> _WRITTEN REQUEST_:
Please retype the data in full and exactly; the pictures are not part of the copy.

> _DATA SHOWN_:
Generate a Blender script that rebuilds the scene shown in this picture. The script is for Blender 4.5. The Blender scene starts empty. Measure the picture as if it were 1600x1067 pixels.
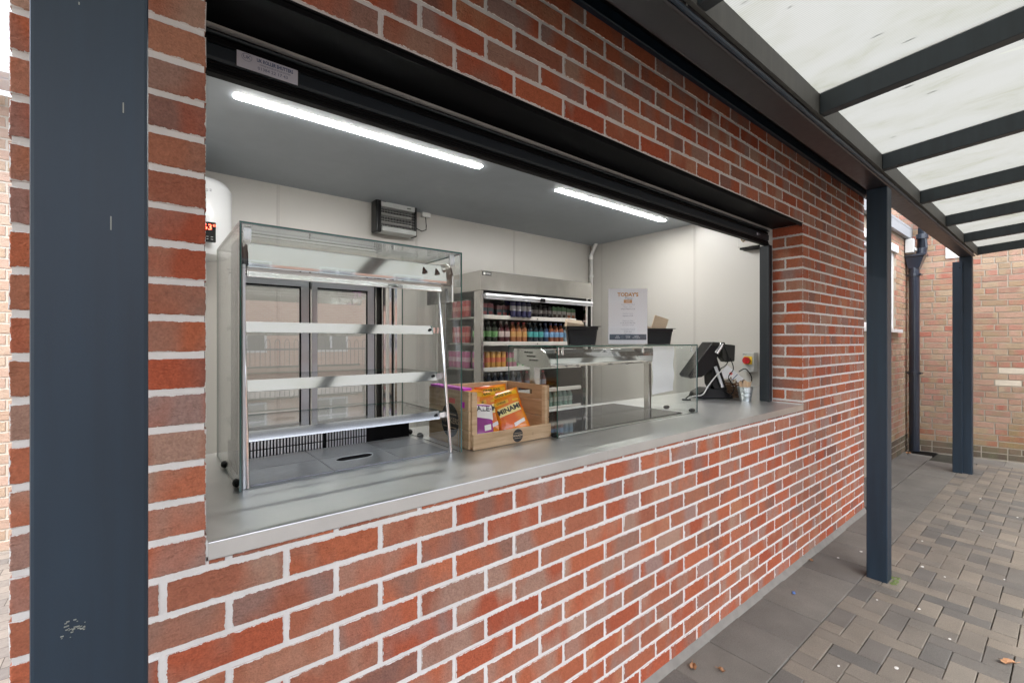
import bpy, bmesh, math, random
from mathutils import Vector, Matrix
import numpy as np
random.seed(7)
R = math.radians
sc = bpy.context.scene
COL = sc.collection

# ------------------------------------------------------------------ camera, sky, sun, exposure
H = 1.45                                   # eye height
cam_d = bpy.data.cameras.new('camera'); cam_d.sensor_width = 36; cam_d.lens = 16.0
cam_d.clip_start = 0.05; cam_d.clip_end = 600
cam = bpy.data.objects.new('camera', cam_d); COL.objects.link(cam)
cam.location = (0, 0, H); cam.rotation_euler = (R(90), 0, R(-38.93))
sc.camera = cam
W = bpy.data.worlds.new('World'); sc.world = W; W.use_nodes = True
wn = W.node_tree.nodes; bg = wn['Background']
sky = wn.new('ShaderNodeTexSky'); sky.sky_type = 'NISHITA'; sky.sun_disc = False
SUN_EL, SUN_AZ = 56, 215                    # azimuth of the light, degrees clockwise from +Y
sky.sun_elevation = R(SUN_EL); sky.sun_rotation = R(SUN_AZ); sky.air_density = 1.0; sky.dust_density = 2.0; sky.ozone_density = 1.0
hz = wn.new('ShaderNodeHueSaturation'); hz.inputs['Saturation'].default_value = .42    # thin bright overcast
W.node_tree.links.new(sky.outputs[0], hz.inputs['Color']); W.node_tree.links.new(hz.outputs[0], bg.inputs[0]); bg.inputs[1].default_value = 0.15
sl = bpy.data.lights.new('sun', 'SUN'); sl.energy = 0.7; sl.angle = R(30); sl.color = (1, .97, .92)
so = bpy.data.objects.new('sun', sl); COL.objects.link(so)
az, el = R(SUN_AZ), R(SUN_EL)
so.rotation_euler = Vector((math.sin(az)*math.cos(el), math.cos(az)*math.cos(el), math.sin(el))).to_track_quat('Z', 'Y').to_euler()
sc.view_settings.view_transform = 'Standard'; sc.view_settings.look = 'None'
sc.view_settings.exposure = 2.35; sc.view_settings.gamma = 1.0; sc.view_settings.use_curve_mapping = False
sc.cycles.max_bounces = 10; sc.cycles.diffuse_bounces = 5; sc.cycles.glossy_bounces = 5
sc.cycles.transparent_max_bounces = 24; sc.cycles.transmission_bounces = 6
sc.cycles.use_denoising = True; sc.cycles.caustics_reflective = False; sc.cycles.caustics_refractive = False
sc.cycles.sample_clamp_indirect = 6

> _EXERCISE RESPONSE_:
Generate a Blender script that rebuilds the scene shown in this picture. The script is for Blender 4.5. The Blender scene starts empty. Measure the picture as if it were 1600x1067 pixels.
import bpy, bmesh, math, random
from mathutils import Vector, Matrix
import numpy as np
random.seed(7)
R = math.radians
sc = bpy.context.scene
COL = sc.collection

# ------------------------------------------------------------------ camera, sky, sun, exposure
H = 1.45                                   # eye height
cam_d = bpy.data.cameras.new('camera'); cam_d.sensor_width = 36; cam_d.lens = 16.0
cam_d.clip_start = 0.05; cam_d.clip_end = 600
cam = bpy.data.objects.new('camera', cam_d); COL.objects.link(cam)
cam.location = (0, 0, H); cam.rotation_euler = (R(90), 0, R(-38.93))
sc.camera = cam
W = bpy.data.worlds.new('World'); sc.world = W; W.use_nodes = True
wn = W.node_tree.nodes; bg = wn['Background']
sky = wn.new('ShaderNodeTexSky'); sky.sky_type = 'NISHITA'; sky.sun_disc = False
SUN_EL, SUN_AZ = 56, 215                    # azimuth of the light, degrees clockwise from +Y
sky.sun_elevation = R(SUN_EL); sky.sun_rotation = R(SUN_AZ); sky.air_density = 1.0; sky.dust_density = 2.0; sky.ozone_density = 1.0
hz = wn.new('ShaderNodeHueSaturation'); hz.inputs['Saturation'].default_value = .42    # thin bright overcast
W.node_tree.links.new(sky.outputs[0], hz.inputs['Color']); W.node_tree.links.new(hz.outputs[0], bg.inputs[0]); bg.inputs[1].default_value = 0.15
sl = bpy.data.lights.new('sun', 'SUN'); sl.energy = 0.7; sl.angle = R(30); sl.color = (1, .97, .92)
so = bpy.data.objects.new('sun', sl); COL.objects.link(so)
az, el = R(SUN_AZ), R(SUN_EL)
so.rotation_euler = Vector((math.sin(az)*math.cos(el), math.cos(az)*math.cos(el), math.sin(el))).to_track_quat('Z', 'Y').to_euler()
sc.view_settings.view_transform = 'Standard'; sc.view_settings.look = 'None'
sc.view_settings.exposure = 2.35; sc.view_settings.gamma = 1.0; sc.view_settings.use_curve_mapping = False
sc.cycles.max_bounces = 10; sc.cycles.diffuse_bounces = 5; sc.cycles.glossy_bounces = 5
sc.cycles.transparent_max_bounces = 24; sc.cycles.transmission_bounces = 6
sc.cycles.use_denoising = True; sc.cycles.caustics_reflective = False; sc.cycles.caustics_refractive = False
sc.cycles.sample_clamp_indirect = 6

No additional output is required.